== Exercise directions ==
Transcribe the lines from the start of the data below through the line with "PI = math.pi", word for word and nothing more.
-------- Source excerpt --------
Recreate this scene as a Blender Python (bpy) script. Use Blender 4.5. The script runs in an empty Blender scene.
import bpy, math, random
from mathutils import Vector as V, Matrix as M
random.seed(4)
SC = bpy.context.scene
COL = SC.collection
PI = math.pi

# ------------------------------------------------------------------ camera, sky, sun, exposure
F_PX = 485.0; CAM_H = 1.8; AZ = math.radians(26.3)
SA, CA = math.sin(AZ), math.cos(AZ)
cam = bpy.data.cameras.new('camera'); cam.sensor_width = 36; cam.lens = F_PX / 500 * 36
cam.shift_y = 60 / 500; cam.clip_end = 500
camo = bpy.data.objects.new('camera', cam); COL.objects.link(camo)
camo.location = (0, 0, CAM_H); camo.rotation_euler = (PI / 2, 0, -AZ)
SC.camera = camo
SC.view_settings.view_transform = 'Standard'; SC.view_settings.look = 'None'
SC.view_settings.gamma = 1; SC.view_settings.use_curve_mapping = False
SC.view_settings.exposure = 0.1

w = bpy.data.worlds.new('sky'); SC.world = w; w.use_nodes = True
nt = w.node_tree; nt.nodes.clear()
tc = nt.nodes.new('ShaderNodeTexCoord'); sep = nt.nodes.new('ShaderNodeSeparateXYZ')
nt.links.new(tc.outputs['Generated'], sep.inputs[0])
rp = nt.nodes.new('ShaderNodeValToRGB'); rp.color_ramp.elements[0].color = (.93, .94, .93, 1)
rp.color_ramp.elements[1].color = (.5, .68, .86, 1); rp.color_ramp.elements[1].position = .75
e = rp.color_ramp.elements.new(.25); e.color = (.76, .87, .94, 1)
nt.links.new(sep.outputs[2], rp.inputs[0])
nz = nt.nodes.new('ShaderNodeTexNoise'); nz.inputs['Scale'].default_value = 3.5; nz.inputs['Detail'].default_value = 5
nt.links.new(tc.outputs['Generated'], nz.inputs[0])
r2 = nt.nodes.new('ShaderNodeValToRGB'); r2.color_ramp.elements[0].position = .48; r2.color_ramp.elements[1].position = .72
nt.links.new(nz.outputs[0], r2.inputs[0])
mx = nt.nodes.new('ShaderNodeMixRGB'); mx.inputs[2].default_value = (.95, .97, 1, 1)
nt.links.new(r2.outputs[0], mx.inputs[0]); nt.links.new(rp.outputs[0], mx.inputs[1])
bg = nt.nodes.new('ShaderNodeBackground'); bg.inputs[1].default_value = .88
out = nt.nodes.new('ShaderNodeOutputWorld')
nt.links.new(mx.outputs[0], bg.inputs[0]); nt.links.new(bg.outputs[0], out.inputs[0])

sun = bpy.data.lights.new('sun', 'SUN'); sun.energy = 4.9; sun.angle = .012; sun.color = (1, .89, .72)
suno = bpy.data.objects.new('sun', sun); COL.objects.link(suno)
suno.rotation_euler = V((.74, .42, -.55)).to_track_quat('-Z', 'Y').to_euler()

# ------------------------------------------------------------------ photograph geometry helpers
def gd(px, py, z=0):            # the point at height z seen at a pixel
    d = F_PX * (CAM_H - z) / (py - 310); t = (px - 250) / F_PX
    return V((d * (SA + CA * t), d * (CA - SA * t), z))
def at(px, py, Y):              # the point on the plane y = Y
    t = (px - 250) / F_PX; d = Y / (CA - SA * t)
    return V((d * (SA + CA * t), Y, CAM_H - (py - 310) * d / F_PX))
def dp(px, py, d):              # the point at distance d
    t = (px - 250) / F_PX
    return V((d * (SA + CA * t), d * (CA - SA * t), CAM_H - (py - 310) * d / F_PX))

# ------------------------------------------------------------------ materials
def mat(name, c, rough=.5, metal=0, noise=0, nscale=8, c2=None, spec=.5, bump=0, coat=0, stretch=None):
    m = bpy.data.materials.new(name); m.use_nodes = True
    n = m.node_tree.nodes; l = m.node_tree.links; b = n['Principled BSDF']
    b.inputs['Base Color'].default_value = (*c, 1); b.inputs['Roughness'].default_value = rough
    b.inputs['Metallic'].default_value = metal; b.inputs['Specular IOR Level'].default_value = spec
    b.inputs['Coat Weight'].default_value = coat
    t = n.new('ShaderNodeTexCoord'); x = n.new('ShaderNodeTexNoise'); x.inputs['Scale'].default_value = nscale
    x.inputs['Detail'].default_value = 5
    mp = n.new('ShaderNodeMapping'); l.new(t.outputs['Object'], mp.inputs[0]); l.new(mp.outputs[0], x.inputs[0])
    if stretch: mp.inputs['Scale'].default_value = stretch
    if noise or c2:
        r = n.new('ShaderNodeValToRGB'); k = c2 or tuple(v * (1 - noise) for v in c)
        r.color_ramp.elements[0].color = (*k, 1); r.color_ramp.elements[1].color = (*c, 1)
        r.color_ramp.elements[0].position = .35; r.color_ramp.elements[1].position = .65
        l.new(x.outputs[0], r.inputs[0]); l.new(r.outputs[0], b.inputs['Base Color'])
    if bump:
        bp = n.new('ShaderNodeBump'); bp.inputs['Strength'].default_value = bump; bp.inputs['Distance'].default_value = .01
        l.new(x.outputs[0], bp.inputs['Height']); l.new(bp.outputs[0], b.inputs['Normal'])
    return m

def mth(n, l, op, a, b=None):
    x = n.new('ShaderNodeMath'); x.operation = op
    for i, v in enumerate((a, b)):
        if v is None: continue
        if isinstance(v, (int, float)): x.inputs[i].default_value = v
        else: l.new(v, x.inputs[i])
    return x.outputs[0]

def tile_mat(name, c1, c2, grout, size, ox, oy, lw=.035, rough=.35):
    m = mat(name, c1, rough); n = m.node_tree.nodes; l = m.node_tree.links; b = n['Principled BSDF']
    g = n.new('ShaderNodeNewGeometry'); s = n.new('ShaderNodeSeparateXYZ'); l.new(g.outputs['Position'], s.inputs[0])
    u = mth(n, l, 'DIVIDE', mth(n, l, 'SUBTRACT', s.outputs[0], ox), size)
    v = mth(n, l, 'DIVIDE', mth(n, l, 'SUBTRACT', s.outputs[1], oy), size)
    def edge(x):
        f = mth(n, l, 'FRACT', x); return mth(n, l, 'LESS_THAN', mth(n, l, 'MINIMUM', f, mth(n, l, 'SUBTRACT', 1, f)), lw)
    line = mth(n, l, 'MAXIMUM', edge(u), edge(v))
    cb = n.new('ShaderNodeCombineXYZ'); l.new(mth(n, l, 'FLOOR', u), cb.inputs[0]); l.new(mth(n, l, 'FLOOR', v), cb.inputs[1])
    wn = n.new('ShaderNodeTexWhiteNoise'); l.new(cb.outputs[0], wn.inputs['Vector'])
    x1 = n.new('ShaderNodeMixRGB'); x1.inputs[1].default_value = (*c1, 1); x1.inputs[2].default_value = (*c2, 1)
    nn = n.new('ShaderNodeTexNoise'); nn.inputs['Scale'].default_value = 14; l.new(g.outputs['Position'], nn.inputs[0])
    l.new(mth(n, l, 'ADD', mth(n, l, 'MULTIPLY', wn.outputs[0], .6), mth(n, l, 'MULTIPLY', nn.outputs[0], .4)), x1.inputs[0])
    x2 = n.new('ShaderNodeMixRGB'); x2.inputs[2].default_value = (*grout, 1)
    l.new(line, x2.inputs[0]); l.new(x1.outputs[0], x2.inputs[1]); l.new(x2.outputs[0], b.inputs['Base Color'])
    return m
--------
== Output of the exercise ==
Recreate this scene as a Blender Python (bpy) script. Use Blender 4.5. The script runs in an empty Blender scene.
import bpy, math, random
from mathutils import Vector as V, Matrix as M
random.seed(4)
SC = bpy.context.scene
COL = SC.collection
PI = math.pi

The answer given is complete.